### Goal
Reproduce the first line and every line after it, exactly, through the one containing "from mathutils import Vector, Matrix". Leave out the rest.

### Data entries

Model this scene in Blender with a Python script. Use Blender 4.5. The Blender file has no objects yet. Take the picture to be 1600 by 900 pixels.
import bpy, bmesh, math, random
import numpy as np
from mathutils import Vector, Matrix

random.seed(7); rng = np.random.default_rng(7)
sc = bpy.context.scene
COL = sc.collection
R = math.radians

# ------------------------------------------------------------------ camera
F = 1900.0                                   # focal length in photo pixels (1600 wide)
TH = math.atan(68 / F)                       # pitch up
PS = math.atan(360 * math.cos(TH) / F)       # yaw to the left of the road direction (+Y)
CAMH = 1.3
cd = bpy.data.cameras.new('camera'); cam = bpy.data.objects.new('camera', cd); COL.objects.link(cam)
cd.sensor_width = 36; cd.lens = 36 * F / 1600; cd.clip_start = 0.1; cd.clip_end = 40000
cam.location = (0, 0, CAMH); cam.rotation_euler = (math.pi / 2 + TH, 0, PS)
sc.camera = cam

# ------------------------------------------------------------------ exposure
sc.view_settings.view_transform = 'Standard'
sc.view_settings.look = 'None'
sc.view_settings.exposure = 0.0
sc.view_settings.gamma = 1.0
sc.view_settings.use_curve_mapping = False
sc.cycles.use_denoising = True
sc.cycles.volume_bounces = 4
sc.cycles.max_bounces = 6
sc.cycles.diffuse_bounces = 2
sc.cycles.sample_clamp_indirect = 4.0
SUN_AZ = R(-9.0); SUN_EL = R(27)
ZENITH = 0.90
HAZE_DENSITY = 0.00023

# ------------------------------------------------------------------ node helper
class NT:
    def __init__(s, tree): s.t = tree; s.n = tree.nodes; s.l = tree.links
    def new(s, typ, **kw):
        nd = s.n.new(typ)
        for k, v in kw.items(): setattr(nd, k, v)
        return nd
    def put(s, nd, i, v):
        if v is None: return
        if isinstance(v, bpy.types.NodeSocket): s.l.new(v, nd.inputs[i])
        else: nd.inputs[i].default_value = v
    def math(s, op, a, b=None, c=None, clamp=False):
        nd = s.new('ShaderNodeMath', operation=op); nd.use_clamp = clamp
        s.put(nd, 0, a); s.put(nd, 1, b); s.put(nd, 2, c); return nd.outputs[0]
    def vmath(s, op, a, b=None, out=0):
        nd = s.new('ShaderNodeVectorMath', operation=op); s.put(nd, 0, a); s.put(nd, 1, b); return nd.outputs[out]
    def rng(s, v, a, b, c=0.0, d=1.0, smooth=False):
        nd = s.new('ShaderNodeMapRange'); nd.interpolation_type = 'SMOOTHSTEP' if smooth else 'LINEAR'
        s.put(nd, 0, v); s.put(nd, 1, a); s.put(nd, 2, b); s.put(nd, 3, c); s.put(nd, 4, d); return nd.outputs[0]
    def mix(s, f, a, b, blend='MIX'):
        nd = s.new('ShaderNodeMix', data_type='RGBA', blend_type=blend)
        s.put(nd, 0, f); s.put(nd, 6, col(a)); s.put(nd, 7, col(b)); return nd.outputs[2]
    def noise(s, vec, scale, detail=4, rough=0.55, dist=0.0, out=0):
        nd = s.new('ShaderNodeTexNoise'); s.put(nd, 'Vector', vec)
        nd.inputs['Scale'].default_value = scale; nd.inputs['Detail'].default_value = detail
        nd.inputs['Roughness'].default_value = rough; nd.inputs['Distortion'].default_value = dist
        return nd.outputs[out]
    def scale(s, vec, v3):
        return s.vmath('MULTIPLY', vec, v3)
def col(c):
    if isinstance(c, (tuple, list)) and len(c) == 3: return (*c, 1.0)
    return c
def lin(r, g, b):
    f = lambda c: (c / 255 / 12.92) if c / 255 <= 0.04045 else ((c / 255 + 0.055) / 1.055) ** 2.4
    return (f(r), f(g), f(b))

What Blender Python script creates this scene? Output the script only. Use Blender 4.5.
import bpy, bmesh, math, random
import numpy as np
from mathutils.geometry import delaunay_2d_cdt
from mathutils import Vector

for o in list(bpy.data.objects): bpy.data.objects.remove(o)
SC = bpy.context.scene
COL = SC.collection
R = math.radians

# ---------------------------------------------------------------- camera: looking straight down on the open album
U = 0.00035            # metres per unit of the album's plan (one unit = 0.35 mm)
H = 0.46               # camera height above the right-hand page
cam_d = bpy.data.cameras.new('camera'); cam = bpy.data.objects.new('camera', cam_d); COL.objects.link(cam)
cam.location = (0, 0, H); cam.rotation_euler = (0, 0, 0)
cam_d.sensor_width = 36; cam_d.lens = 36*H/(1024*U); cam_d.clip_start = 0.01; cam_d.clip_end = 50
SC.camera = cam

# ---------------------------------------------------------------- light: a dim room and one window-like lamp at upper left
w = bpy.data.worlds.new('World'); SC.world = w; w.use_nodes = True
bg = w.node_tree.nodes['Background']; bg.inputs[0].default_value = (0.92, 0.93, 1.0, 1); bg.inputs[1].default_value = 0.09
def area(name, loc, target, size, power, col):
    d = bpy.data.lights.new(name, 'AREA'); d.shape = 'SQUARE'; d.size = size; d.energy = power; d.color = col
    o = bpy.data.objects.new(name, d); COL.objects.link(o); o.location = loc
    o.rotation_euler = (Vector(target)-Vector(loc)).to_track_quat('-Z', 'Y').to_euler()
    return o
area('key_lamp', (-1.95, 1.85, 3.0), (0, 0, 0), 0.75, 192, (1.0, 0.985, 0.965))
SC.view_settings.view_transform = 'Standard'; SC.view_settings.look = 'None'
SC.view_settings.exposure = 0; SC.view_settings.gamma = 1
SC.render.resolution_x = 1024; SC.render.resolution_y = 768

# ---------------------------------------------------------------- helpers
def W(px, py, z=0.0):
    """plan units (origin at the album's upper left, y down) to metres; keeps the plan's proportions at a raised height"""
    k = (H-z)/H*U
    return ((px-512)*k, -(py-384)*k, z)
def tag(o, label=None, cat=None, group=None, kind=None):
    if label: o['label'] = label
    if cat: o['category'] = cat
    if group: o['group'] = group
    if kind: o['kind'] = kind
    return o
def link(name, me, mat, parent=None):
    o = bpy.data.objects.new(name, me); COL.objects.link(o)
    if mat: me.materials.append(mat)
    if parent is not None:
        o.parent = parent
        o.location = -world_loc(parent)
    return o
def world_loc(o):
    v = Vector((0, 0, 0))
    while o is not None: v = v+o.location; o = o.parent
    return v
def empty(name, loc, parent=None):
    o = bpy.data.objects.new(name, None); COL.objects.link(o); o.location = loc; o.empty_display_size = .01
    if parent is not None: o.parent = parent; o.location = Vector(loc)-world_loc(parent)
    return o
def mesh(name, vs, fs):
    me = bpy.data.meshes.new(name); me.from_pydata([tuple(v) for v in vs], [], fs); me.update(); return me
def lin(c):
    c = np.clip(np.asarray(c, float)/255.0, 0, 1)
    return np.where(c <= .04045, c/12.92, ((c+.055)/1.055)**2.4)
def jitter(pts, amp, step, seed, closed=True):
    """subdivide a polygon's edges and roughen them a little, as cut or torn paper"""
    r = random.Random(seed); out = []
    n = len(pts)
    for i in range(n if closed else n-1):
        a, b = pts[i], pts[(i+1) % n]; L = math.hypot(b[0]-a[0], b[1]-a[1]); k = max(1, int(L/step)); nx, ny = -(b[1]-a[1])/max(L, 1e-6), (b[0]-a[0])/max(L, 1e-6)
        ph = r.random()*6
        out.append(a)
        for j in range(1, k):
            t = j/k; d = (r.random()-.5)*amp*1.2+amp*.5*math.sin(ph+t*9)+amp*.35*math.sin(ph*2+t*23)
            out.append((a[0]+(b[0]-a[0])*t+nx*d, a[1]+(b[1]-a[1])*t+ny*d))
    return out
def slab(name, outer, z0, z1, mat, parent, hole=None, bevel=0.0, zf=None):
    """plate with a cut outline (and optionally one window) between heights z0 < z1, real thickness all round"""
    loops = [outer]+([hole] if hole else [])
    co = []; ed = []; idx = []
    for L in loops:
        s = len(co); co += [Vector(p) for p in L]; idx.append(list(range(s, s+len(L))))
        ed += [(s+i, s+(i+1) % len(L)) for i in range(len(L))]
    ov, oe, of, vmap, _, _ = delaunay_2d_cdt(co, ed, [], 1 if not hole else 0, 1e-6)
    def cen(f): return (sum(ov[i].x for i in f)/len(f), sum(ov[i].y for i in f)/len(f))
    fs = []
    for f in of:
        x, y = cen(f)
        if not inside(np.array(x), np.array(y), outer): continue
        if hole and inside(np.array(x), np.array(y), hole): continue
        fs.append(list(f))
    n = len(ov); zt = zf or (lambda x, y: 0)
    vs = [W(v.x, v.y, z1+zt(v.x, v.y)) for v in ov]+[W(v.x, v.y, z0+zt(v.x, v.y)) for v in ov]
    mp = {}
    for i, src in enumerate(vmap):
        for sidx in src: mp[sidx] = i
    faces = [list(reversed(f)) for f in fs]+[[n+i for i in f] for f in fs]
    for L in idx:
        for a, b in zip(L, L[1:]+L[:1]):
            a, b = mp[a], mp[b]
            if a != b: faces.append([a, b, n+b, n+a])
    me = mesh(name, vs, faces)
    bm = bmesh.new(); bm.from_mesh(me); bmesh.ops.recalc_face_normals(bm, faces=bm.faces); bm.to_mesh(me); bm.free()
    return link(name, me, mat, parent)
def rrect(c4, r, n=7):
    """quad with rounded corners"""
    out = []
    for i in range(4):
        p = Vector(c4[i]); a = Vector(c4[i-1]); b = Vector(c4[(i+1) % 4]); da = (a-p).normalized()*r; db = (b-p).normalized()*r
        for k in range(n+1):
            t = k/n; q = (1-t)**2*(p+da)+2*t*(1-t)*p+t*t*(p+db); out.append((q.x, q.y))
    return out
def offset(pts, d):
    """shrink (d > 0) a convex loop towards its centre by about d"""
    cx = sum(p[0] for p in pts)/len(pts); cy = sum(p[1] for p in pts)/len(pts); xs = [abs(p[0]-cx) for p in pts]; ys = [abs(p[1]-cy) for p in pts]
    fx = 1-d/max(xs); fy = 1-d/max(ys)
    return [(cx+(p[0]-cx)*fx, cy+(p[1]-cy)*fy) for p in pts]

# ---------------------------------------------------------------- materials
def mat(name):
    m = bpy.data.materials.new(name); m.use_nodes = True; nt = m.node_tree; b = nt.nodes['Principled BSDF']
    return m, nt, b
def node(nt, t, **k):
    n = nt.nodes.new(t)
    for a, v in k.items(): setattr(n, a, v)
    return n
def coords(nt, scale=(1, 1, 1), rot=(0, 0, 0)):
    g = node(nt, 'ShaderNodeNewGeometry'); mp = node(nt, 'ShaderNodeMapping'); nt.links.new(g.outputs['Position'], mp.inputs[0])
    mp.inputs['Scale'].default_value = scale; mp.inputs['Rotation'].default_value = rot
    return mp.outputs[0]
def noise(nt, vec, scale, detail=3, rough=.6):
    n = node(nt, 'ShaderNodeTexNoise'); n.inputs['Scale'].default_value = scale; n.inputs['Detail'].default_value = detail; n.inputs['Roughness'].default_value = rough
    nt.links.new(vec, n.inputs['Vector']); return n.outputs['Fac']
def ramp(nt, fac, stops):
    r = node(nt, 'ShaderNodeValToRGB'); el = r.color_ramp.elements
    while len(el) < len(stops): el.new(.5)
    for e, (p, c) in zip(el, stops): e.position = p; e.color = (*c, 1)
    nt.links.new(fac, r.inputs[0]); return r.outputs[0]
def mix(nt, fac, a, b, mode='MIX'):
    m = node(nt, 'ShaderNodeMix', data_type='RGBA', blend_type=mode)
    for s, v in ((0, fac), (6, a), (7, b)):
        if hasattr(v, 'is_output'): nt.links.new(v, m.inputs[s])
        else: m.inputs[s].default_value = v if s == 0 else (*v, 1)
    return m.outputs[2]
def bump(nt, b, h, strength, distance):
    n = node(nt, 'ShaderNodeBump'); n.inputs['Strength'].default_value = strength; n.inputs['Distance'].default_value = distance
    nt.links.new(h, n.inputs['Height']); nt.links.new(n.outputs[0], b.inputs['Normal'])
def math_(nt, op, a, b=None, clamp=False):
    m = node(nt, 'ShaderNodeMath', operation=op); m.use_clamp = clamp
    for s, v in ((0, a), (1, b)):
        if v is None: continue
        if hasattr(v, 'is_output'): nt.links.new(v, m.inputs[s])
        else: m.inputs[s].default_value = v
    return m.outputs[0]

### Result
Model this scene in Blender with a Python script. Use Blender 4.5. The Blender file has no objects yet. Take the picture to be 1600 by 900 pixels.
import bpy, bmesh, math, random
import numpy as np
from mathutils import Vector, Matrix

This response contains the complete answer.